Me too. Many times. I'm in this season right now that feels like an in-between, waiting season. But the thing is, I can't approach life as a waiting season just because I'm not where I feel I belong or where my heart is. I've spent the past month wishing I were in Alabama, instead of here in Colorado. I wake up thinking about Alabama, and go to sleep thinking about Alabama. I've complained about how much I miss it, how much I dislike Colorado, how boring and melancholy my life is here...and then conviction hit me like a brick.
My sister called me over to the computer to show me something.
Dictionary. The word: Enthusiasm.
The meaning: "absorbing or controlling possession of the mind by any interest or pursuit; lively interest."
Here's what sticks out about this word.
The original meaning:
1570–80; < Late Latin enthūsiasmus < Greek enthousiasmós, equivalent to enthousí: "possession by a god, having a god within, god-possessing."
Does that get you like it got me?
To be enthusiastic about something is the equivalent of being possessed, consumed by God.
If we have the Holy Spirit within us, we are possessed by God and His Spirit within us.
If we are possessed by God's Spirit, our lives should be lived enthusiastically. In every moment. In every season. High and low. Good and bad.
If we're not approaching life with excitement, joy and enthusiasm...what are we doing?
We need to seize every moment we're given. Taking it to the fullest opportunity fulfillment level possible.
I've recently found the freedom of being myself around other people. I've lived my entire life hiding beneath a mask and pretending to be something and someone I'm not. I'm not this quiet, shy, timid girl that most people would describe me as. I'm loud, fun, crazy, weird, and absolutely nuts. The other night we had a bunch of people over and I was hanging around my sister and her boyfriend, and for the first time in my life, I was completely comfortable being myself. Making animal noises. Stupid jokes. Sharing my insights. Telling my stories. Poking playful verbal banter and sarcasm that I have always kept in my mind. Completely myself. And it was enough to be me. Just Kasey. No masks. No hiding.
I've decided that life is too short to hide behind a mask.
I have the God of the Universe living inside of me. Passion and zeal for Him consumes my heart. I am possessed by His Spirit. Each day needs to be a new adventure, full of enthusiasm for His Name and for this life He has given me.

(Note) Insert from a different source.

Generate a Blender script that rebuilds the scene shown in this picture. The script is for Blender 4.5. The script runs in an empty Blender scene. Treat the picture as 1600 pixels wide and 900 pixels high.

When I gave my life to Jesus and told Him that I would follow Him wherever He wanted to take me, I meant it. No matter how hard, uncomfortable or homesick I get...I will follow Jesus wherever He takes me. And He has brought me back to Colorado for this season. I want to make the most of it. I know He has things planned out for me here, and people that need to be exposed to the Jesus inside of me and everything that He has done in my heart and life this past year. I'm going to look at the next two months with enthusiasm and anticipation for what God has for me here. And then I get to go home. Until then, I will live content and at peace with where He has me.
I might feel alone here. But God is with me each day. His hand in mine. And He reminds me everyday when He paints the most glorious sunsets. He is the perfect Romancer.